In the tenth century the church at Mayence did not fall to the sad state that it did elsewhere. Ecclesiastical writers of France have always referred to this period as le siècle de plomb, but at Mayence it still steadily approached the golden age.

Mayence was still distinguished by the zeal of its archbishops, whose good influences were far-reaching.

Under the episcopate of St. Boniface and[{164}] his immediate successors the cathedral of Mayence was probably a wooden structure, as were many of the earlier churches of the evangelizing period in Germany and Gaul.

The work on the mediæval cathedral was completed by 1037, under Archbishop Bardon, and its consecration took place in presence of the Emperor Conrad II.

Twelve years after this ceremony, Pope Leo IX. came to Mayence and held a famous council, at which the emperor was present, accompanied by the principal nobles of the empire.
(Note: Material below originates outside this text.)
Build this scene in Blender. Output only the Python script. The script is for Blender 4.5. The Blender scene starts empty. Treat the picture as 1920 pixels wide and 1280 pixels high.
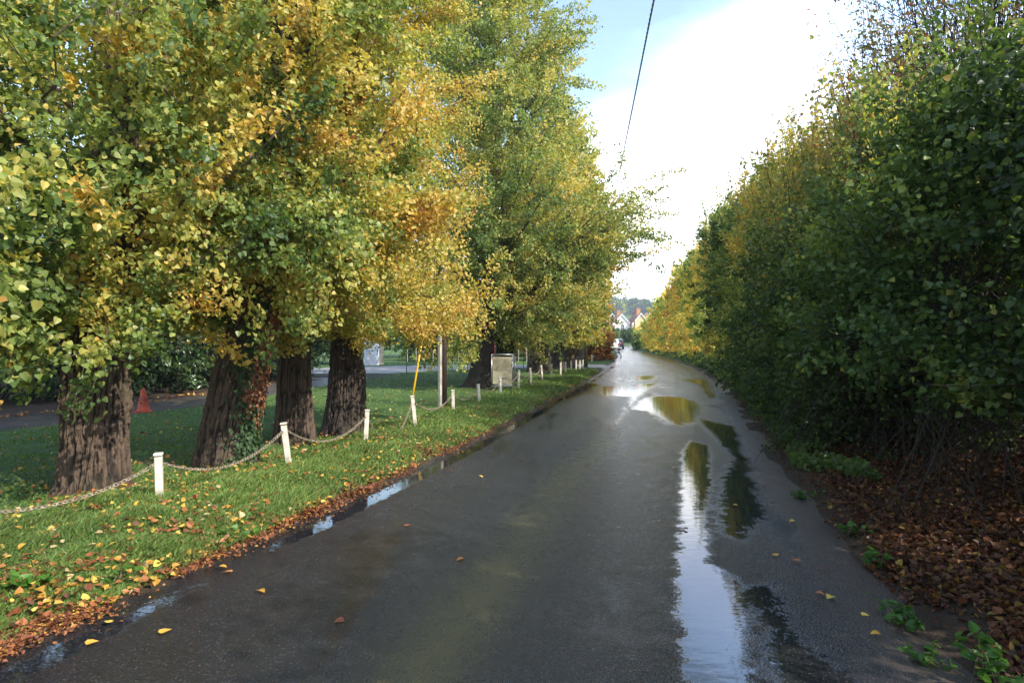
import bpy, math
import numpy as np
from mathutils import Vector

# ------------------------------------------------------------------ camera, sky, sun, exposure
sc = bpy.context.scene
CAM_H, F = 1.6, 1200.0
cam = bpy.data.objects.new('camera', bpy.data.cameras.new('camera'))
sc.collection.objects.link(cam); sc.camera = cam
cam.location = (0, 0, CAM_H); cam.rotation_euler = (math.radians(90), 0, 0)
cam.data.sensor_width = 36; cam.data.lens = 36*F/1920
cam.data.clip_start = 0.05; cam.data.clip_end = 4000
SUN_EL, SUN_DIR = math.radians(38), (0.80, -0.60)
w = bpy.data.worlds.new('World'); sc.world = w; w.use_nodes = True
nt = w.node_tree; N = nt.nodes; Lk = nt.links
for n in list(N): N.remove(n)
wout = N.new('ShaderNodeOutputWorld'); bg = N.new('ShaderNodeBackground'); bg.inputs[1].default_value = 0.12
sky = N.new('ShaderNodeTexSky'); sky.sky_type = 'NISHITA'; sky.sun_disc = False
sky.sun_elevation = SUN_EL; sky.sun_rotation = math.atan2(SUN_DIR[0], SUN_DIR[1])
tc = N.new('ShaderNodeTexCoord')
mp = N.new('ShaderNodeMapping'); mp.inputs['Scale'].default_value = (1.0, 1.0, 2.2); mp.inputs['Location'].default_value = (0.35, 0.1, 0.1)
nz = N.new('ShaderNodeTexNoise'); nz.inputs['Scale'].default_value = 1.7; nz.inputs['Detail'].default_value = 9; nz.inputs['Roughness'].default_value = 0.55
sep = N.new('ShaderNodeSeparateXYZ')
def M2(op, a, b=None, c=None, tree=nt):
    m = tree.nodes.new('ShaderNodeMath'); m.operation = op
    for i, v in enumerate((a, b, c)):
        if v is None: continue
        if isinstance(v, (int, float)): m.inputs[i].default_value = v
        else: tree.links.new(v, m.inputs[i])
    return m.outputs[0]
Lk.new(tc.outputs['Generated'], mp.inputs[0]); Lk.new(mp.outputs[0], nz.inputs['Vector']); Lk.new(tc.outputs['Generated'], sep.inputs[0])
# clouds: a bright bank low ahead, breaking up towards the zenith
bank = M2('MULTIPLY', M2('SUBTRACT', 0.41, sep.outputs['Z']), 2.7)
side = M2('SUBTRACT', M2('MULTIPLY', sep.outputs['X'], 2.0), 0.22)
cm = M2('ADD', M2('ADD', M2('MULTIPLY', M2('SUBTRACT', nz.outputs[0], 0.5), 1.6), bank), side)
rmp = N.new('ShaderNodeMapRange'); rmp.inputs[1].default_value = -0.02; rmp.inputs[2].default_value = 0.34; rmp.interpolation_type = 'SMOOTHSTEP'
Lk.new(cm, rmp.inputs[0])
nz2 = N.new('ShaderNodeTexNoise'); nz2.inputs['Scale'].default_value = 3.2; nz2.inputs['Detail'].default_value = 6
Lk.new(mp.outputs[0], nz2.inputs['Vector'])
cb = N.new('ShaderNodeValToRGB'); cb.color_ramp.elements[0].position = 0.3; cb.color_ramp.elements[1].position = 0.6
cb.color_ramp.elements[0].color = (0.62, 0.68, 0.80, 1); cb.color_ramp.elements[1].color = (1, 1, 1, 1)
Lk.new(nz2.outputs[0], cb.inputs[0])
zr = N.new('ShaderNodeMapRange'); zr.inputs[1].default_value = .22; zr.inputs[2].default_value = .44; zr.interpolation_type = 'SMOOTHSTEP'; Lk.new(sep.outputs['Z'], zr.inputs[0])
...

The cathedral fell a prey to the flames in 1087, as well as three other neighbouring churches, say the older chronicles, and the ancient structure disappeared almost entirely, so far as its original outline was concerned.
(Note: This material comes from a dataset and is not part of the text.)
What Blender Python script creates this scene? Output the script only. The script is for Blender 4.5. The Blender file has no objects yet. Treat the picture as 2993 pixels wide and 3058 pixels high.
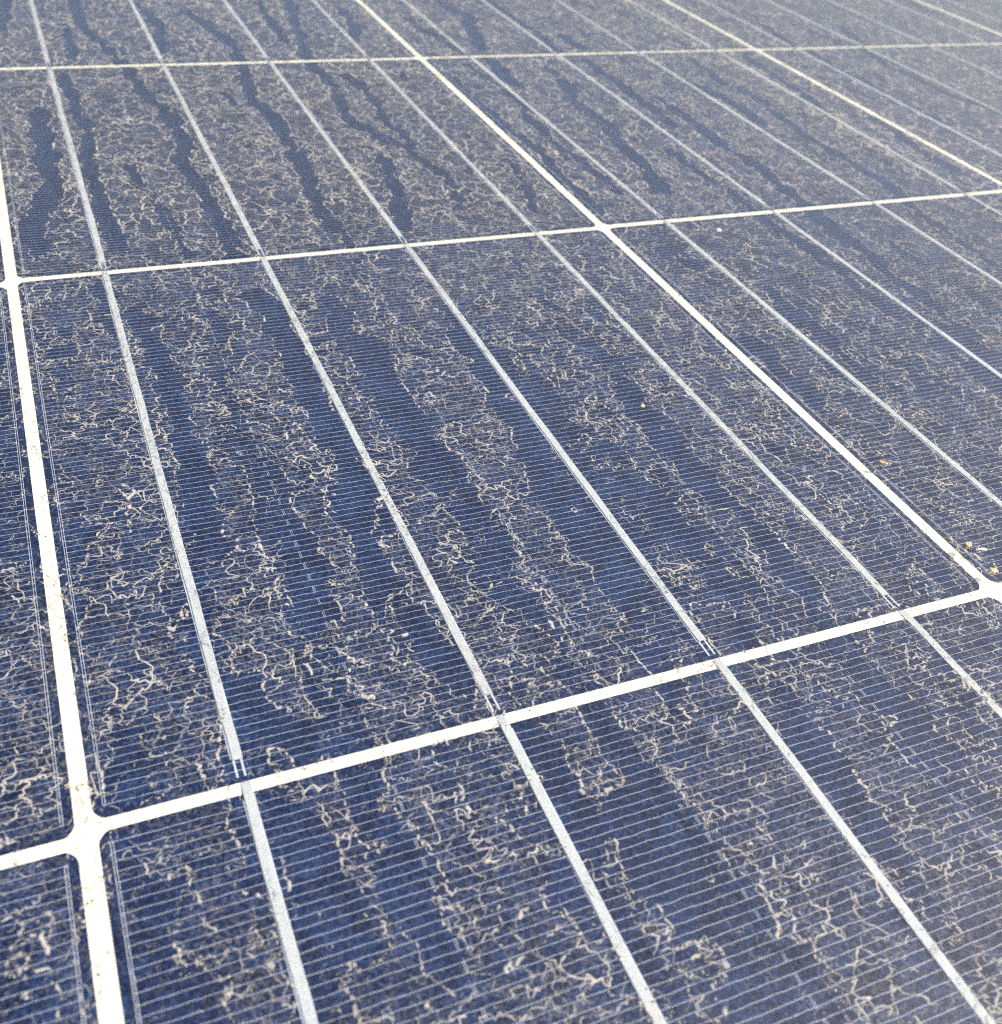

Archbishop Conrad of Wittelsbach restored the nave inside of three years, and the monument again took on some of its ancient magnificence. In 1198 Emperor Philip of Suabia, son of Frederick Barbarossa, was solemnly crowned in this cathedral by the Archbishop of Tarentaise, the Archbishop of Mayence being at that time in the Holy Land.
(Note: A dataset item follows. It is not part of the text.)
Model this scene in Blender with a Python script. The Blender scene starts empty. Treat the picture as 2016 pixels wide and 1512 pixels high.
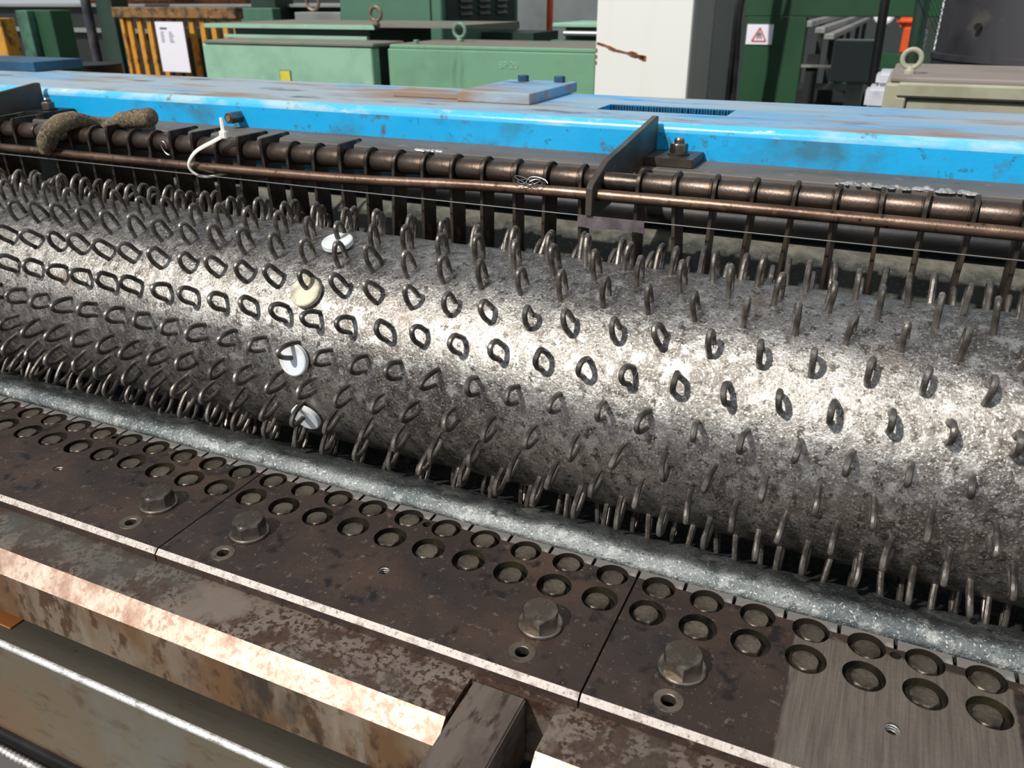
import bpy, bmesh, math, random
from mathutils import Vector, Matrix, noise
random.seed(7)
S = bpy.context.scene
COL = S.collection
PI = math.pi
R = math.radians

# ---------------------------------------------------------------- camera, world, sun, exposure
def make_camera():
    yaw, pitch, roll = -0.43187, 0.44860, -0.004363
    f = Vector((math.sin(yaw)*math.cos(pitch), math.cos(yaw)*math.cos(pitch), -math.sin(pitch)))
    r = Vector((math.cos(yaw), -math.sin(yaw), 0)); u = r.cross(f)
    c, s = math.cos(roll), math.sin(roll)
    r2, u2 = r*c + u*s, -r*s + u*c
    m = Matrix((r2, u2, -f)).transposed().to_4x4()
    m.translation = Vector((0, -0.35678, 0.4))
    cd = bpy.data.cameras.new('camera'); co = bpy.data.objects.new('camera', cd)
    COL.objects.link(co); co.matrix_world = m
    cd.sensor_width = 36; cd.lens = 1588.7*36/2016
    cd.clip_start = 0.02; cd.clip_end = 60
    cd.dof.use_dof = True; cd.dof.focus_distance = 0.66; cd.dof.aperture_fstop = 14
    S.camera = co
make_camera()
w = bpy.data.worlds.new('hall_daylight'); S.world = w; w.use_nodes = True
w.node_tree.nodes['Background'].inputs[0].default_value = (0.86, 0.92, 1.0, 1)
w.node_tree.nodes['Background'].inputs[1].default_value = 0.54
sd = bpy.data.lights.new('sun', 'SUN'); sd.energy = 4.15; sd.angle = R(1.6); sd.color = (1.0, 0.96, 0.90)
so = bpy.data.objects.new('sun', sd); COL.objects.link(so)
so.rotation_euler = Vector((-0.30, -0.68, 0.72)).to_track_quat('Z', 'Y').to_euler()
so.location = (-1, -2, 3)
vs = S.view_settings
vs.view_transform = 'Standard'; vs.look = 'None'; vs.exposure = 0.0; vs.gamma = 1.0; vs.use_curve_mapping = False

# ---------------------------------------------------------------- materials
def lin(c):
    return tuple((x/255/12.92 if x <= 10 else ((x/255+0.055)/1.055)**2.4) for x in c) + (1.0,)
def M(name, base, spots=(), metal=0.0, rough=0.5, rvar=0.0, bump=0.0, bscale=60, bdist=0.002, bstretch=(1,1,1),
      rand=0.0, wave=None, extra=None, spec=0.5, trans=0.0):
    """spots: (colour, scale, low, high, stretch) blotches laid over one another"""
    m = bpy.data.materials.new(name); m.use_nodes = True
    nt = m.node_tree; N = nt.nodes; L = nt.links
    P = N['Principled BSDF']
    P.inputs['Metallic'].default_value = metal; P.inputs['Roughness'].default_value = rough
    P.inputs['Specular IOR Level'].default_value = spec
    if trans:
        P.inputs['Transmission Weight'].default_value = trans
    tc = N.new('ShaderNodeTexCoord')
    def nz(scale, stretch, detail=6, rgh=0.6, off=0.0):
        mp = N.new('ShaderNodeMapping'); mp.inputs['Scale'].default_value = stretch
        mp.inputs['Location'].default_value = (off, off*1.7, off*0.6)
        L.new(tc.outputs['Object'], mp.inputs[0])
        t = N.new('ShaderNodeTexNoise'); t.inputs['Scale'].default_value = scale
        t.inputs['Detail'].default_value = detail; t.inputs['Roughness'].default_value = rgh
        L.new(mp.outputs[0], t.inputs['Vector']); return t.outputs['Fac'], mp
    def rng(sock, lo, hi, a=0.0, b=1.0):
        r = N.new('ShaderNodeMapRange'); r.inputs[1].default_value = lo; r.inputs[2].default_value = hi
        r.inputs[3].default_value = a; r.inputs[4].default_value = b
        L.new(sock, r.inputs[0]); return r.outputs[0]
    def mix(fac, a, b):
        x = N.new('ShaderNodeMix'); x.data_type = 'RGBA'
        L.new(fac, x.inputs[0])
        for s, i in ((a, 6), (b, 7)):
            if isinstance(s, tuple): x.inputs[i].default_value = s
            else: L.new(s, x.inputs[i])
        return x.outputs[2]
    col = lin(base)
    for i, (c, sc, lo, hi, st) in enumerate(spots):
        f, _ = nz(sc, st, off=3.1*i+1.3)
        col = mix(rng(f, lo, hi), col, lin(c))
    if extra: col = extra(N, L, tc, mix, rng, nz, col)
    if rand:
        oi = N.new('ShaderNodeObjectInfo')
        hv = N.new('ShaderNodeHueSaturation')
        L.new(rng(oi.outputs['Random'], 0, 1, 1-rand, 1+rand), hv.inputs['Value'])
        if isinstance(col, tuple): hv.inputs['Color'].default_value = col
        else: L.new(col, hv.inputs['Color'])
        col = hv.outputs[0]
    if isinstance(col, tuple): P.inputs['Base Color'].default_value = col
    else: L.new(col, P.inputs['Base Color'])
    if rvar:
        f, _ = nz(35, (1,1,1), off=9)
        L.new(rng(f, 0.3, 0.7, rough-rvar, rough+rvar), P.inputs['Roughness'])
    nrm = None
    if wave:
        sc, axis, strg = wave
        t = N.new('ShaderNodeTexWave'); t.bands_direction = axis; t.inputs['Scale'].default_value = sc
        t.inputs['Distortion'].default_value = 1.5; t.inputs['Detail'].default_value = 2
        L.new(tc.outputs['Object'], t.inputs['Vector'])
        b = N.new('ShaderNodeBump'); b.inputs['Strength'].default_value = strg; b.inputs['Distance'].default_value = 0.0004
        L.new(t.outputs['Fac'], b.inputs['Height']); nrm = b.outputs[0]
    if bump:
        f, _ = nz(bscale, bstretch, detail=8, rgh=0.65, off=5)
        b = N.new('ShaderNodeBump'); b.inputs['Strength'].default_value = bump; b.inputs['Distance'].default_value = bdist
        L.new(f, b.inputs['Height'])
        if nrm: L.new(nrm, b.inputs['Normal'])
        nrm = b.outputs[0]
    if nrm: L.new(nrm, P.inputs['Normal'])
    return m
U = (1, 1, 1)

def plate_patch(N, L, tc, mix, rng, nz, col):
    # the bare ground rectangle on the right-hand plate (object coordinates = metres along the machine)
    sp = N.new('ShaderNodeSeparateXYZ'); L.new(tc.outputs['Object'], sp.inputs[0])
    nf, _ = nz(14, U, off=2)
    def mth(op, a, b):
        n = N.new('ShaderNodeMath'); n.operation = op
        for i, s in enumerate((a, b)):
            if isinstance(s, (int, float)): n.inputs[i].default_value = s
            else: L.new(s, n.inputs[i])
        return n.outputs[0]
    wob = mth('MULTIPLY', mth('SUBTRACT', nf, 0.5), 0.010)
    x = mth('ADD', sp.outputs[0], wob)
    a = rng(x, 0.1165, 0.1185); b = rng(x, 0.2525, 0.2505)
    c = rng(sp.outputs[1], 0.121, 0.119)
    fac = mth('MULTIPLY', mth('MULTIPLY', a, b), c)
    st, _ = nz(30, (14, 0.6, 1), off=7)
    bare = mix(rng(st, 0.35, 0.7), lin((126, 116, 107)), lin((96, 87, 80)))
    rs, _ = nz(38, U, off=4)
    bare = mix(rng(rs, 0.70, 0.74), bare, lin((120, 58, 40)))
    return mix(fac, col, bare)

def dust_top(N, L, tc, mix, rng, nz, col):
    sp = N.new('ShaderNodeSeparateXYZ'); L.new(tc.outputs['Object'], sp.inputs[0])
    f, _ = nz(40, U, off=2)
    a = N.new('ShaderNodeMath'); a.operation = 'MULTIPLY_ADD'; L.new(f, a.inputs[0]); a.inputs[1].default_value = .03; L.new(sp.outputs[2], a.inputs[2])
    return mix(rng(a.outputs[0], .160, .172), col, lin((120, 118, 106)))
M_zinc = M('worn_zinc', (150,146,140), [((112,107,101),7,.42,.60,U),((184,181,176),90,.50,.64,U),((84,79,74),140,.53,.65,U),((204,201,197),520,.54,.66,U),((66,62,58),640,.56,.67,U),((128,108,94),14,.62,.76,U)],
           metal=.96, rough=.38, rvar=.06, bump=.55, bscale=420, bdist=.0011)
M_trough = M('rough_zinc', (122,126,125), [((84,90,91),12,.42,.60,U),((158,160,158),60,.54,.68,U),((54,58,58),45,.60,.70,U),((190,190,188),480,.58,.66,U),((54,58,58),600,.57,.67,U)],
             metal=.74, rough=.36, rvar=.06, bump=.75, bscale=260, bdist=.0016)
M_loop = M('steel_wire', (116,111,105), [((76,71,66),60,.45,.6,U),((172,166,158),90,.56,.7,U)], metal=.72, rough=.36, rvar=.08, bump=.4, bscale=300, bdist=.001, rand=.25)
M_plate = M('oiled_dark_steel', (66,55,50), [((88,71,61),9,.46,.64,U),((50,47,48),7,.52,.66,U),((124,108,96),120,.60,.70,U),((40,36,36),60,.58,.68,U),((150,140,130),420,.66,.72,U),((112,70,52),26,.70,.76,U)],
            metal=.5, rough=.46, rvar=.10, bump=.4, bscale=240, bdist=.0012, wave=(160,'X',.15))
M_platep = M('oiled_dark_steel_ground_patch', (66,55,50), [((88,71,61),9,.46,.64,U),((50,47,48),7,.52,.66,U),((124,108,96),120,.60,.70,U),((40,36,36),60,.58,.68,U),((150,140,130),420,.66,.72,U),((112,70,52),26,.70,.76,U)],
            metal=.5, rough=.46, rvar=.10, bump=.4, bscale=240, bdist=.0012, wave=(160,'X',.15), extra=plate_patch)
M_chamf = M('bright_chamfer', (172,164,158), [((128,118,112),90,.5,.66,U),((110,96,88),420,.58,.68,U)], metal=.75, rough=.5, bump=.6, bscale=260, bdist=.0014)
M_bed = M('stained_steel_bed', (136,122,110), [((150,137,124),9,.50,.62,U),((92,70,58),52,.47,.54,U),((78,58,50),230,.50,.57,U),((140,126,113),14,.56,.64,U),((98,96,90),5,.55,.7,U)],
          metal=.6, rough=.48, rvar=.08, bump=.25, bscale=220, bdist=.001, wave=(300,'X',.08))
M_bedface = M('stained_steel_face', (130,115,98), [((112,82,54),11,.42,.56,(1,1,.7)),((66,50,38),26,.54,.64,(1,1,.5)),((84,60,40),70,.54,.62,(1,1,.6)),((148,136,122),24,.58,.7,(1,1,.2)),((60,50,42),9,.60,.68,(1,1,.5))],
          metal=.45, rough=.55, rvar=.05, bump=.2, bscale=160, bdist=.001)
M_bedch = M('scraped_chamfer', (186,166,150), [((146,116,98),34,.48,.62,U),((156,130,114),190,.5,.60,U),((206,192,180),12,.52,.66,U)], metal=.65, rough=.52, bump=.25, bscale=260, bdist=.001)
M_rail = M('machined_rail', (98,92,82), [((84,78,68),8,.45,.65,(.3,1,1)),((78,72,62),60,.66,.74,U)], metal=.75, rough=.42, bump=.3, bscale=120, bdist=.001, bstretch=(.12,1,1), wave=(500,'Y',.15))
M_railface = M('stained_rail_face', (112,103,86), [((116,94,68),9,.44,.62,(.8,1,.6)),((94,78,58),60,.56,.66,(.4,1,1)),((116,118,116),5,.55,.7,(1,1,.5)),((92,70,50),18,.64,.74,U)], metal=.5, rough=.5, bump=.3, bscale=120, bdist=.001, bstretch=(.12,1,1))
M_bright = M('bare_bright_steel', (205,203,200), [((150,148,146),70,.5,.66,U)], metal=.85, rough=.45, bump=.6, bscale=240, bdist=.0015)
M_bolt = M('dull_bolt_steel', (126,116,104), [((92,83,75),60,.45,.6,U),((140,130,116),150,.58,.68,U),((104,66,48),45,.66,.74,U)], metal=.85, rough=.38, rvar=.1, bump=.5, bscale=300, bdist=.0012, rand=.2)
M_bolt2 = M('worn_bolt_steel', (140,132,122), [((100,92,84),50,.45,.6,U),((124,92,66),30,.68,.76,U)], metal=.9, rough=.32, rvar=.08, bump=.2, bscale=200, bdist=.0008)
M_hole = M('hole_oil_and_shade', (56,50,43), [((70,66,44),60,.5,.7,U),((30,27,24),40,.5,.65,U)], metal=.5, rough=.4, bump=.3, bscale=200)
M_nylon = M('grey_white_nylon', (112,108,103), [((98,92,88),25,.45,.65,U),((150,146,140),60,.6,.7,U)], rough=.45, bump=.1, bscale=90)
M_disc = M('milky_plastic', (215,222,226), [((198,196,186),60,.5,.7,U)], rough=.35, bump=.1, bscale=120)
M_discd = M('yellowed_plastic', (205,198,172), [((150,140,118),60,.5,.64,U),((226,222,206),25,.5,.7,U)], rough=.5, bump=.4, bscale=200)
M_tube = M('oily_brown_steel', (92,81,73), [((60,53,48),20,.45,.62,U),((104,84,70),28,.56,.68,U),((140,132,124),160,.66,.72,U)], metal=.85, rough=.36, rvar=.08, bump=.3, bscale=240, bdist=.001, rand=.12)
M_tine = M('dark_flat_steel', (78,68,58), [((48,42,38),30,.45,.6,U),((126,108,84),45,.60,.7,U)], metal=.75, rough=.42, rvar=.08, bump=.3, bscale=200, bdist=.001, rand=.15)
M_rod = M('coppery_rod', (122,99,84), [((84,66,56),24,.48,.62,(.4,1,1)),((150,126,106),50,.58,.7,U),((60,46,40),120,.60,.68,U)], metal=.85, rough=.36, rvar=.06, bump=.3, bscale=260, bdist=.001)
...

The twelfth-century work doubtless was erected on the foundations of Archbishop Bardon's structure.[{165}]

The restoration of the transept and the western choir followed, and the work went on more or less intermittently until the middle of the thirteenth century, when the fabric approached somewhat the appearance that it has to-day.

The completed structure was consecrated in 1239, and, save the chapels of the late thirteenth and fourteenth centuries, the body of the edifice has not greatly changed since that time.